I've been reading about the fine-tuning recently. In summary, this is the idea that...
...the universe is able to support life depends delicately on various of its fundamental characteristics, notably on the form of the laws of nature, on the values of some constants of nature, and on aspects of the universe’s conditions in its very early stages.
From
Fine-Tuning (Stanford Encyclopedia of Philosophy)
It seems that the incredible unlikelihood of our existence given different values require some sort of response. The common ones appear to be,
- The values of parameters in the standard model and other theories couldn't have been any different as far as we know.
- There are a near infinite number of possible universes and some of them would be likely to have life supporting constants.
- It's just a coincidence.
- It isn't fine tuned.
- God did it.
Sabine Hossenfelder takes approach 1 in the public discussions I've seen and I have to say that this seems to me to be the most reasonable (
disclaimer - I'm an atheist and it is fair to assume I'm biased towards explanations of the world that doen't require gods). Roughly, what she argues is that we can't construct probability distribution for events that we can never observe more than once. I find that compelling.

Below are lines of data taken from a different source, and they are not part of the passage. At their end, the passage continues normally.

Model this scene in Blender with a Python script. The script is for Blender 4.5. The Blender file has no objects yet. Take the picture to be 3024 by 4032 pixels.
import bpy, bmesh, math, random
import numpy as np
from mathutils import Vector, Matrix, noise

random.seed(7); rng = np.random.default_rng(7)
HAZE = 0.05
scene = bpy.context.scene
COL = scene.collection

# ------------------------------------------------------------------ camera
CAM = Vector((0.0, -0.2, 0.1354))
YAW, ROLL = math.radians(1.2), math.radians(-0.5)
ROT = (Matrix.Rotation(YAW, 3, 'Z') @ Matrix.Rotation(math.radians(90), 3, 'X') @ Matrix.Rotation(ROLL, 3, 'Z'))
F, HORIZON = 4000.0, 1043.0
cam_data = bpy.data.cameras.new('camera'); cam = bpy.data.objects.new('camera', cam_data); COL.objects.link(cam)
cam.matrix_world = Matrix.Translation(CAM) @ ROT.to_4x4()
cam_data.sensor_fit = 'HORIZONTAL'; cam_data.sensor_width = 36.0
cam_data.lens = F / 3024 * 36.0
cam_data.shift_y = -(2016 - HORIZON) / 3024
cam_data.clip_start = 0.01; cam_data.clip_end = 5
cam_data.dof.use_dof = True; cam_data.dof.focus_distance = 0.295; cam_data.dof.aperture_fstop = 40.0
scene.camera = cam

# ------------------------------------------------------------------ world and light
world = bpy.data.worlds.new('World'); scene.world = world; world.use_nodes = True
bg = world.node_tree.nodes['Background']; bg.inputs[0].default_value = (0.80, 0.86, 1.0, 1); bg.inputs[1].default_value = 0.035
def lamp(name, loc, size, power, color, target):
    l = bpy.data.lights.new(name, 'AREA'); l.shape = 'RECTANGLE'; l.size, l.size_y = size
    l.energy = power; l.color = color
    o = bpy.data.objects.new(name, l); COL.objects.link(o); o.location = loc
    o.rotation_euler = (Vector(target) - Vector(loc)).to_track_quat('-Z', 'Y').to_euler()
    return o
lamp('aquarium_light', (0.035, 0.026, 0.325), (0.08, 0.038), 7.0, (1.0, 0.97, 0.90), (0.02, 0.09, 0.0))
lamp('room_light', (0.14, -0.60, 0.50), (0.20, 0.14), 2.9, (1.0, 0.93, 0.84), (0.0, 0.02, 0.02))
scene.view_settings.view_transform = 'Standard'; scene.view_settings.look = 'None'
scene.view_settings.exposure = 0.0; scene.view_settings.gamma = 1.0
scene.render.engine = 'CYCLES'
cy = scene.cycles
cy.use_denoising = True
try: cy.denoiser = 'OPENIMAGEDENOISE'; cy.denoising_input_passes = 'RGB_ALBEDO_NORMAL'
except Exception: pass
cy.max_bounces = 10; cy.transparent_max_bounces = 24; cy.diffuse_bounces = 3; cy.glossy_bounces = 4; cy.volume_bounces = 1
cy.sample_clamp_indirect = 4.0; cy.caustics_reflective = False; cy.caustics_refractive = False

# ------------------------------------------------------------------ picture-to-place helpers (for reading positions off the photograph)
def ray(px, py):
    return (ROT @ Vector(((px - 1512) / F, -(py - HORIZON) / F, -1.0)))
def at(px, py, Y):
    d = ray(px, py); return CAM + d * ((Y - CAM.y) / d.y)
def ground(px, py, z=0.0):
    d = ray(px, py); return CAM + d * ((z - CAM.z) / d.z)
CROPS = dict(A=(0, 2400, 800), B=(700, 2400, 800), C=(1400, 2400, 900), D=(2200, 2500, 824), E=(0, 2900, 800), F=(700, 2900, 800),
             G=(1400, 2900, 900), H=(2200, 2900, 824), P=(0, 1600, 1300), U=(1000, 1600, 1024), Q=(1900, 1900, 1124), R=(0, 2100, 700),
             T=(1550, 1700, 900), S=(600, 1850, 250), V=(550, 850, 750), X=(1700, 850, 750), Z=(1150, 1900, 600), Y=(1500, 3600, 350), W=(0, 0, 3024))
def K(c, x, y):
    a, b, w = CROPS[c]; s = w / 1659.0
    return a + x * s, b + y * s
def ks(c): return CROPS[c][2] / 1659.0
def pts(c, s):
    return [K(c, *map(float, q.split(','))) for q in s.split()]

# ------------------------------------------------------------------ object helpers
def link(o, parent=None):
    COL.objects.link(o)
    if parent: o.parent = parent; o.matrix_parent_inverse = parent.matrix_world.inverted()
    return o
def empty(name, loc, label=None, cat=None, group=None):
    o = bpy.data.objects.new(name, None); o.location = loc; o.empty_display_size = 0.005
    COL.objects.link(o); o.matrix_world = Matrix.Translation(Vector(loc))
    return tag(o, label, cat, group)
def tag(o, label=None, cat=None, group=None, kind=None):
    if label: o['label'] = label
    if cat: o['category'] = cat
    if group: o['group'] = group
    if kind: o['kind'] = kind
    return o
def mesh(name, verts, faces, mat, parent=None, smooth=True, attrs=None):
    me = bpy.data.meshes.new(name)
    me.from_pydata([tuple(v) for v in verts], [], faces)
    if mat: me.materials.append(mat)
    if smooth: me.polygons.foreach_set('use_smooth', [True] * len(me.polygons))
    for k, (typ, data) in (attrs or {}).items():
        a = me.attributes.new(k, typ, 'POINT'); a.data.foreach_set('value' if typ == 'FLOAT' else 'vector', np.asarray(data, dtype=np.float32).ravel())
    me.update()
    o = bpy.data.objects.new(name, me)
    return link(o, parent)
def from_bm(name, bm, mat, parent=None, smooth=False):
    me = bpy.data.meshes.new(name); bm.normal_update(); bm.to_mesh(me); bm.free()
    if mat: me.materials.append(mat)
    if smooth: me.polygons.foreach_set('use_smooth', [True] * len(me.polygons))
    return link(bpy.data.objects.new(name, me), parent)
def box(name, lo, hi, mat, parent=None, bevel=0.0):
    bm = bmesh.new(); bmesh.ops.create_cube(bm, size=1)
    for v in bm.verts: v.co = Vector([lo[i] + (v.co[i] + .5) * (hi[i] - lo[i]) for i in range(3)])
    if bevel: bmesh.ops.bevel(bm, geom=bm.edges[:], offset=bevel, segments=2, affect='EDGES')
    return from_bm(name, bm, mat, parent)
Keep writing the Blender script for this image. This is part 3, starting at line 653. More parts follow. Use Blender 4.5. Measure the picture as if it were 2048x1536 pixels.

(2) is something I've seen often and I had accepted as plausible until recently but reasoning from a speculative "hypothesis" seems to be cheating. Explaining a scientific discovery regarding fine tuning with an unscientific proposal isn't a reasonable way to deal with the issue.
(3) seems to be fine, in principle, but completely unsatisfying. Like saying, "of course the universe is suitable for life or we wouldn't be here". This doesn't attempt to engage with the problem. Poor form if you ask me.
(4) is straight up bonkers. Just denial as far as I can see.
(5) is a stretch as I see it. I think the fine-tuning argument is the strongest one for gods but even if we could show that the universe could've been different we wouldn't be showing that some god choose for it to be life friendly. Also, it wouldn't favour any particular conception of a creator over any other, imo. That said, I could be persuaded that it is evidence for some sort of goddish thing under the right conditions.
Here's a couple of vids for anyone interested in looking into it:
- chat between physicists Sabine Hossenfelder and Luke Barnes.
- Luke Barnes, Geraint Lewis (physicist) and philosopher Philip Goff.
- short video on theologian David Lane Craig's channel.
- Closer To Truth episode
Please share your thoughts, arguments, angry denouncements, unhinged rants etc.